→ **Problem to work on**
Set the lines down again exactly, first line through the line that contains "elif kind == 'brown': put_text(po, 'Best", with no pictures.
————
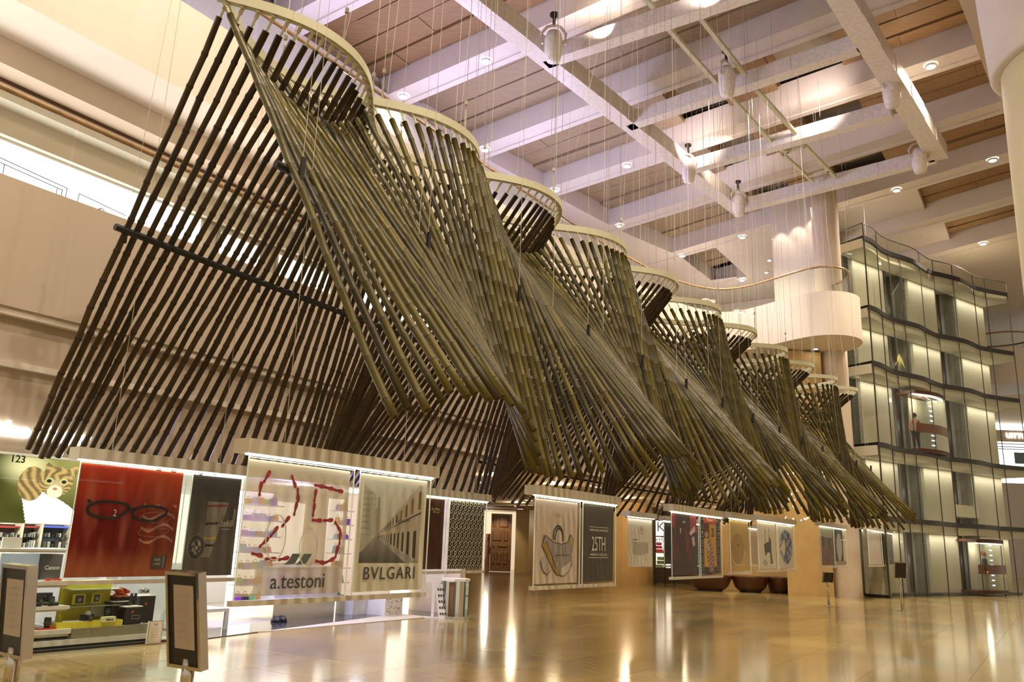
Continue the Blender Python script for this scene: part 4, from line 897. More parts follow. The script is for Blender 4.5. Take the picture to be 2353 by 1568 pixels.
        fill(po, 'red_box', [(w * .18, h * .905), (w * .80, h * .905), (w * .80, h * .995), (w * .18, h * .995)], (.62, .06, .02)); put_text(po, 'KING & COUNTRY', w * .49, h * .94, h * .05, (.85, .75, .62), .68)
        put_text(po, '25', w * .62, h * .67, h * .22, (.035, .03, .025), .62, .001); put_text(po, '1989', w * .10, h * .72, h * .042, (.8, .74, .66), .7); put_text(po, '2014', w * .90, h * .72, h * .042, (.8, .74, .66), .7); put_text(po, 'PACIFIC PLACE', w * .52, h * .035, h * .06, (.62, .36, .16), .66)
    elif kind == 'amber': put_text(po, 'Joyce', w * .42, h * .5, h * .05, (.15, .08, .03), .8)
    elif kind == 'black': put_text(po, 'HAPPY\nANNIVERSARY\nPACIFIC PLACE', w * .5, h * .66, h * .06, (.7, .65, .58), .45)
    elif kind == 'brown': put_text(po, 'Best Wishes\n  from you', w * .55, h * .84, h * .05, (.55, .38, .12), .8)

CZT = CZ - .02
def banner(label, p, xL, xR, yt, yb, panels, gap=.04, single=False, grp='posters hung from light bars', frac=None):
    s0, s1, z0, z1 = None, None, None, None
    ym = (yt + yb) / 2; P0 = sp(at_p(xL, ym, p)); P1 = sp(at_p(xR, ym, p)); s0, s1 = P0[0], P1[0]; w = s1 - s0
    zt = float(at_p(xL, yt, p)[2]); zb = float(at_p(xL, yb, p)[2]); h = zt - zb
    t = thing('hanging_poster', label, 'poster', W(s0, p, zb), HR, group=grp)
    b = MB(); b.box(-.07, w + .05, -.10, .10, h, h + .125); b.build('light_header', M['header'], t)
    b = MB(); b.box(-.03, w + .02, -.045, -.015, h - .014, h - .002); b.build('light_strip', M['led'], t)
    n = len(panels); fr = frac or [1 / n] * n; x = 0
    for k, (kind, fn) in enumerate(panels):
        pw_ = w * fr[k]; a, c = x + (gap if k else .0), x + pw_ - (gap if k < n - 1 else 0); x += pw_
        m_ = .03; px_per = 1870.0 / max(5, W(s0, p)[1]); nx = int(min(150, max(30, (c - a) * px_per * .42))); ny = int(min(190, max(40, h * px_per * .48)))
        po = inst('poster', poster_mesh('poster_film', c - a - 2 * m_, h - .115, fn, nx, ny, .004, 'film' if kind == 'testoni' else 'poster', k + len(label)), t); po.location = (a + m_, 0, .075)
        deco(kind, po, c - a - 2 * m_, h - .115)
        if not single:
            b = MB()
            b.face([(a, -.03, .03), (c, -.03, .03), (c, -.03, h - .02), (a, -.03, h - .02)]); b.build('acrylic_sheet', M['acryl'], t)
            b = MB()
            for q in (a, c - .007): b.box(q, q + .007, -.033, -.022, .03, h - .02)
            b.box(a, c, -.032, -.022, h - .032, h - .024); b.build('acrylic_edge', M['acedge'], t)
            b = MB(); b.box(a - .01, c + .01, -.035, .03, .0, .045); b.build('bottom_rail', M['header'], t)
    for f in (.16, .82) if not single else (.25, .75):
        b = MB(); b.tube([(w * f, 0, h + .12), (w * f, 0, CZT - zb)], .0038, 4); b.build('hanging_cable', M['cablew'], t)
    return t
RA, RB = -5.8, -8.75
banner('large double poster nearest the camera, red shoe prints beside a grey street view', RA, 548, 980, 1040, 1394, [('testoni', f_testoni), ('bvlgari', f_bvlgari)], frac=[.535, .465])
banner('red poster with black spectacles and grey poster beside it before the camera shop', RB, 160, 549, 1053, 1345, [('red', f_red), ('dunhill', f_dunhill)], frac=[.625, .375])
banner('black and white chain link poster next to a dark brown one', RB, 968, 1113, 1138, 1320, [('brown', f_brown), ('chain', f_chain)], frac=[.36, .64])
banner('double poster with drawn handbag on pale ground beside dark 25TH poster', RA, 1223, 1411, 1137, 1357, [('chloe', f_pink), ('th25', f_char)], frac=[.535, .465])
banner('single white text poster without acrylic before the golden stone wall', -8.3, 1441, 1500, 1187, 1311, [('pp', lambda u, v: rgb(u, (.78, .72, .60)))], single=True)
banner('black poster half hidden behind the dark red one', RB, 1524, 1610, 1197, 1304, [('black', f_black), ('none', f_dark)])
banner('double poster with dark red stripes beside orange one with large 25', RA, 1540, 1656, 1175, 1333, [('hogan', f_hogan), ('king', f_king)], frac=[.52, .48])
banner('single amber yellow poster with pale curved reflections', RA, 1675, 1722, 1191, 1321, [('amber', f_amber)])  # pale arc is drawn into the print colour
banner('pale rose poster mostly hidden between the amber and the white double poster', RB, 1690, 1752, 1211, 1303, [('none', f_rose), ('none', f_rose)])
banner('white double poster with black boot drawing and blue oval picture', RA, 1740, 1823, 1196, 1316, [('none', f_shoe), ('none', f_blue)])
banner('grey green sketch poster pair before the golden pier', RB, 1834, 1893, 1217, 1297, [('none', f_sketch), ('none', f_sketch)])
banner('brown portrait poster beside a black and white one above the slim sign stand', RA, 1884, 1943, 1209, 1306, [('none', f_portrait), ('none', f_mono)])
banner('farthest double poster, pale lilac and dark, before the grey marble panel', RA, 1994, 2052, 1218, 1303, [('none', f_lilac), ('none', f_dark)])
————
→ **The reply**
Continue the Blender Python script for this scene: part 4, from line 897. More parts follow. The script is for Blender 4.5. Take the picture to be 2353 by 1568 pixels.
        fill(po, 'red_box', [(w * .18, h * .905), (w * .80, h * .905), (w * .80, h * .995), (w * .18, h * .995)], (.62, .06, .02)); put_text(po, 'KING & COUNTRY', w * .49, h * .94, h * .05, (.85, .75, .62), .68)
        put_text(po, '25', w * .62, h * .67, h * .22, (.035, .03, .025), .62, .001); put_text(po, '1989', w * .10, h * .72, h * .042, (.8, .74, .66), .7); put_text(po, '2014', w * .90, h * .72, h * .042, (.8, .74, .66), .7); put_text(po, 'PACIFIC PLACE', w * .52, h * .035, h * .06, (.62, .36, .16), .66)
    elif kind == 'amber': put_text(po, 'Joyce', w * .42, h * .5, h * .05, (.15, .08, .03), .8)
    elif kind == 'black': put_text(po, 'HAPPY\nANNIVERSARY\nPACIFIC PLACE', w * .5, h * .66, h * .06, (.7, .65, .58), .45)
    elif kind == 'brown': put_text(po, 'Best Wishes\n  from you', w * .55, h * .84, h * .05, (.55, .38, .12), .8)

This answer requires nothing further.